── Data segment

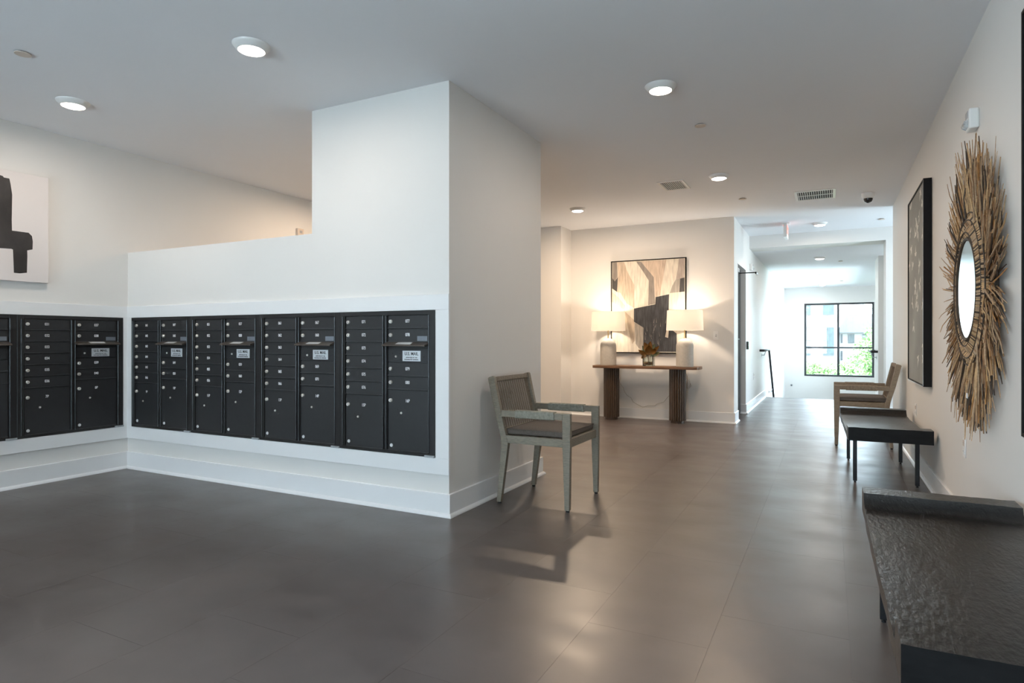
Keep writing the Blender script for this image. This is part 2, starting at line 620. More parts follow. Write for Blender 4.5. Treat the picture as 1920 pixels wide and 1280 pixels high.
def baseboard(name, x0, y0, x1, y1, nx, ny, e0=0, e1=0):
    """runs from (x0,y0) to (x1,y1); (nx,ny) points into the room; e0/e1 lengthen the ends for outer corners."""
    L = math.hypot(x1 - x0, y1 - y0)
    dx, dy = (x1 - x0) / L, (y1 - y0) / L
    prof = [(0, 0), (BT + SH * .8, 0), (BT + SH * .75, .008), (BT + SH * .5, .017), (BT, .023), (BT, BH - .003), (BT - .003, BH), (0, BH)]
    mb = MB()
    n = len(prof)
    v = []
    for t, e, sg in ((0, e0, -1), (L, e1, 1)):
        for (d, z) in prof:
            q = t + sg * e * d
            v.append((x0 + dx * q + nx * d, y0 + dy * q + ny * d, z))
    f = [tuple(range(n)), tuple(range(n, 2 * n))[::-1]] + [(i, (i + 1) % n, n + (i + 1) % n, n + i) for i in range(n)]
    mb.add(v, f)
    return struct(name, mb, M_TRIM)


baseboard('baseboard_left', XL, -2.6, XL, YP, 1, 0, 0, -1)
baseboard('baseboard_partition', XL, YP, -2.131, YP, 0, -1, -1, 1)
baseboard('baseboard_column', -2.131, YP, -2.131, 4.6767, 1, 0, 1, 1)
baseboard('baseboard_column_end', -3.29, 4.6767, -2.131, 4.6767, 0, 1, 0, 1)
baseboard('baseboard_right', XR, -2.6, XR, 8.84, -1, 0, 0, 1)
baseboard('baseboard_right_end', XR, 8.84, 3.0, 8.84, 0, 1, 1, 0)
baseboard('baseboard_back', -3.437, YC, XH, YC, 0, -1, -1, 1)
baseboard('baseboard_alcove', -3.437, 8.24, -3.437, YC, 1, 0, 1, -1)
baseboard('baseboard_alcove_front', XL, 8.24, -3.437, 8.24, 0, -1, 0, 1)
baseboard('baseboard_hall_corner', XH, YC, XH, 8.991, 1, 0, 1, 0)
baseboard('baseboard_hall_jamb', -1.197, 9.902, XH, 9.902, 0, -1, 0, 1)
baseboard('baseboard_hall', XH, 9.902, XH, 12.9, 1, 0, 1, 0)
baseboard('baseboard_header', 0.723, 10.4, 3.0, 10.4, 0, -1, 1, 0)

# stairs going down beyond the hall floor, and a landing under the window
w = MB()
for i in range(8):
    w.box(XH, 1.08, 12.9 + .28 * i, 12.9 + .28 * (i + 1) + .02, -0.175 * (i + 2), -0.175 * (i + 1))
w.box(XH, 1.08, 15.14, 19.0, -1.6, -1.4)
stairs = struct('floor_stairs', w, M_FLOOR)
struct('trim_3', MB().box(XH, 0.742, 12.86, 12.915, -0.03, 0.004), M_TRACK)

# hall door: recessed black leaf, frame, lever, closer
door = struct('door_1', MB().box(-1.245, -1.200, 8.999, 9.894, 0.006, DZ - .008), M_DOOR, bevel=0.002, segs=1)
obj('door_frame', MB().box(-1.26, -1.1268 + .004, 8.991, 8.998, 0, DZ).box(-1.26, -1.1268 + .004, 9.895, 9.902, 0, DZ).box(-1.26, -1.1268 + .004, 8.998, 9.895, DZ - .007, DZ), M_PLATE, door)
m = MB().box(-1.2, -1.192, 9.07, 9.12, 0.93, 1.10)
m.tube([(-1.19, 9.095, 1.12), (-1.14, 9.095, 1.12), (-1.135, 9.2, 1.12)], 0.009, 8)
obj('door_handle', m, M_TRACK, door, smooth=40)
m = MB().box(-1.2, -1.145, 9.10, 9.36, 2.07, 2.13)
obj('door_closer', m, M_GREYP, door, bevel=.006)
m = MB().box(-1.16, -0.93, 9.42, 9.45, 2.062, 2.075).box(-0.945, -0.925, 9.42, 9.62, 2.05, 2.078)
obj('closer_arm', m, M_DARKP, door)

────

Stated problem:
Copy out the listing exactly as it stands, but not the pictures.

Worked solution:
Keep writing the Blender script for this image. This is part 2, starting at line 620. More parts follow. Write for Blender 4.5. Treat the picture as 1920 pixels wide and 1280 pixels high.
def baseboard(name, x0, y0, x1, y1, nx, ny, e0=0, e1=0):
    """runs from (x0,y0) to (x1,y1); (nx,ny) points into the room; e0/e1 lengthen the ends for outer corners."""
    L = math.hypot(x1 - x0, y1 - y0)
    dx, dy = (x1 - x0) / L, (y1 - y0) / L
    prof = [(0, 0), (BT + SH * .8, 0), (BT + SH * .75, .008), (BT + SH * .5, .017), (BT, .023), (BT, BH - .003), (BT - .003, BH), (0, BH)]
    mb = MB()
    n = len(prof)
    v = []
    for t, e, sg in ((0, e0, -1), (L, e1, 1)):
        for (d, z) in prof:
            q = t + sg * e * d
            v.append((x0 + dx * q + nx * d, y0 + dy * q + ny * d, z))
    f = [tuple(range(n)), tuple(range(n, 2 * n))[::-1]] + [(i, (i + 1) % n, n + (i + 1) % n, n + i) for i in range(n)]
    mb.add(v, f)
    return struct(name, mb, M_TRIM)


baseboard('baseboard_left', XL, -2.6, XL, YP, 1, 0, 0, -1)
baseboard('baseboard_partition', XL, YP, -2.131, YP, 0, -1, -1, 1)
baseboard('baseboard_column', -2.131, YP, -2.131, 4.6767, 1, 0, 1, 1)
baseboard('baseboard_column_end', -3.29, 4.6767, -2.131, 4.6767, 0, 1, 0, 1)
baseboard('baseboard_right', XR, -2.6, XR, 8.84, -1, 0, 0, 1)
baseboard('baseboard_right_end', XR, 8.84, 3.0, 8.84, 0, 1, 1, 0)
baseboard('baseboard_back', -3.437, YC, XH, YC, 0, -1, -1, 1)
baseboard('baseboard_alcove', -3.437, 8.24, -3.437, YC, 1, 0, 1, -1)
baseboard('baseboard_alcove_front', XL, 8.24, -3.437, 8.24, 0, -1, 0, 1)
baseboard('baseboard_hall_corner', XH, YC, XH, 8.991, 1, 0, 1, 0)
baseboard('baseboard_hall_jamb', -1.197, 9.902, XH, 9.902, 0, -1, 0, 1)
baseboard('baseboard_hall', XH, 9.902, XH, 12.9, 1, 0, 1, 0)
baseboard('baseboard_header', 0.723, 10.4, 3.0, 10.4, 0, -1, 1, 0)

# stairs going down beyond the hall floor, and a landing under the window
w = MB()
for i in range(8):
    w.box(XH, 1.08, 12.9 + .28 * i, 12.9 + .28 * (i + 1) + .02, -0.175 * (i + 2), -0.175 * (i + 1))
w.box(XH, 1.08, 15.14, 19.0, -1.6, -1.4)
stairs = struct('floor_stairs', w, M_FLOOR)
struct('trim_3', MB().box(XH, 0.742, 12.86, 12.915, -0.03, 0.004), M_TRACK)

# hall door: recessed black leaf, frame, lever, closer
door = struct('door_1', MB().box(-1.245, -1.200, 8.999, 9.894, 0.006, DZ - .008), M_DOOR, bevel=0.002, segs=1)
obj('door_frame', MB().box(-1.26, -1.1268 + .004, 8.991, 8.998, 0, DZ).box(-1.26, -1.1268 + .004, 9.895, 9.902, 0, DZ).box(-1.26, -1.1268 + .004, 8.998, 9.895, DZ - .007, DZ), M_PLATE, door)
m = MB().box(-1.2, -1.192, 9.07, 9.12, 0.93, 1.10)
m.tube([(-1.19, 9.095, 1.12), (-1.14, 9.095, 1.12), (-1.135, 9.2, 1.12)], 0.009, 8)
obj('door_handle', m, M_TRACK, door, smooth=40)
m = MB().box(-1.2, -1.145, 9.10, 9.36, 2.07, 2.13)
obj('door_closer', m, M_GREYP, door, bevel=.006)
m = MB().box(-1.16, -0.93, 9.42, 9.45, 2.062, 2.075).box(-0.945, -0.925, 9.42, 9.62, 2.05, 2.078)
obj('closer_arm', m, M_DARKP, door)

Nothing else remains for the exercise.